Labour is objectively in freefall, but Jeremy Corbyn still appears unwilling to accept the reality that alone his party will never defeat Theresa May’s backward-looking Conservatives. Corbyn seems to believe the UK is still torn between two parties, Labour and the Conservatives, when in reality the Tories firmly lead while five separate liberal parties jostle for scraps of territory, destined to forever spoil one another’s vote. Earlier in the year, when a bill to introduce Proportional Representation to the UK was put before MPs, Corbyn whipped Labour into abstaining. No one really knows why a supposedly progressive politician would be against the idea of introducing fairer elections, but minus any word from his camp, Corbyn’s attitude appears to be this: it’s either Labour to beat the Tories, or no one at all.

This isn’t any new kind of politics. It’s the old politics, built on compromise and betrayal, albeit handled with an added clumsiness. Despite pressure from his own MPs—even those sympathetic to his cause who are simply frustrated with his lack of leadership—and despite polls showing Labour under him hemorrhaging votes, Corbyn refuses to relinquish his new power after years of working in obscurity. At the beginning of this month, with polls showing he was due to be heavily defeated nationally should he have chosen to run for a second term, France’s current president Francois Hollande the decision not to stand for re-election. Hollande gave not wanting to cause the “break-up of the left” in France as his reason. Jeremy Corbyn, aware of his own poor rating nationally, is adamant that he is going nowhere.

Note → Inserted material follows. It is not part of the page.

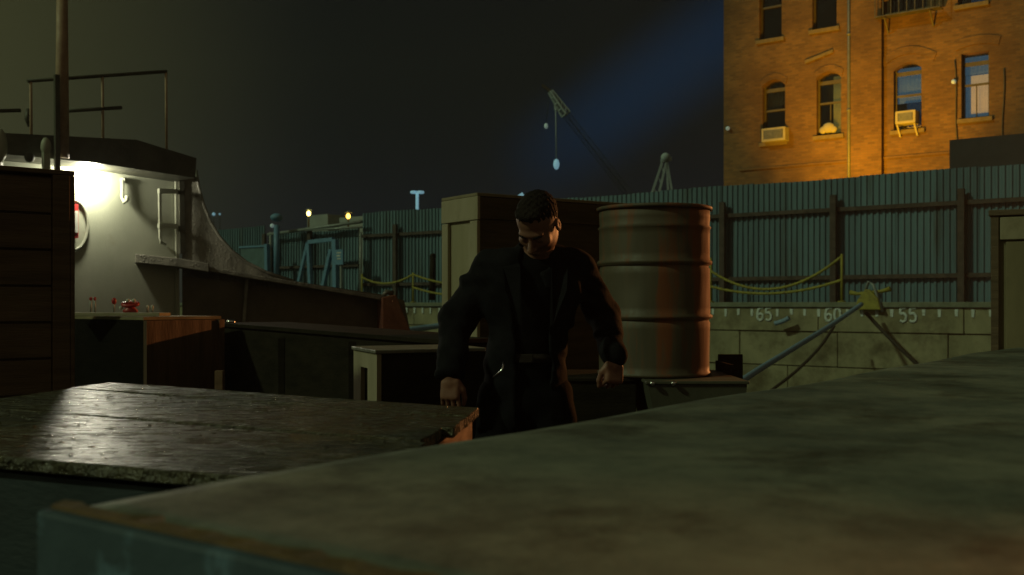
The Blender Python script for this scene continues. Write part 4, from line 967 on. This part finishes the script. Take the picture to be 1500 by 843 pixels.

Guided by Sanders and the ever more popular progressive movement, America’s main opposition party might just be saved, and ready to take over in 2020. Under Jeremy Corbyn, the British equivalent doesn’t look to have quite so rosy a future. Only now are Corbyn and team attempting to formulate a strong message for this ‘new’ Labour, having finally come up with a plan and a media strategy 16 months and two leadership votes in. Perhaps this is where it all starts going right for Jeremy Corbyn. This past year-and-a-half says we shouldn’t hold our breath.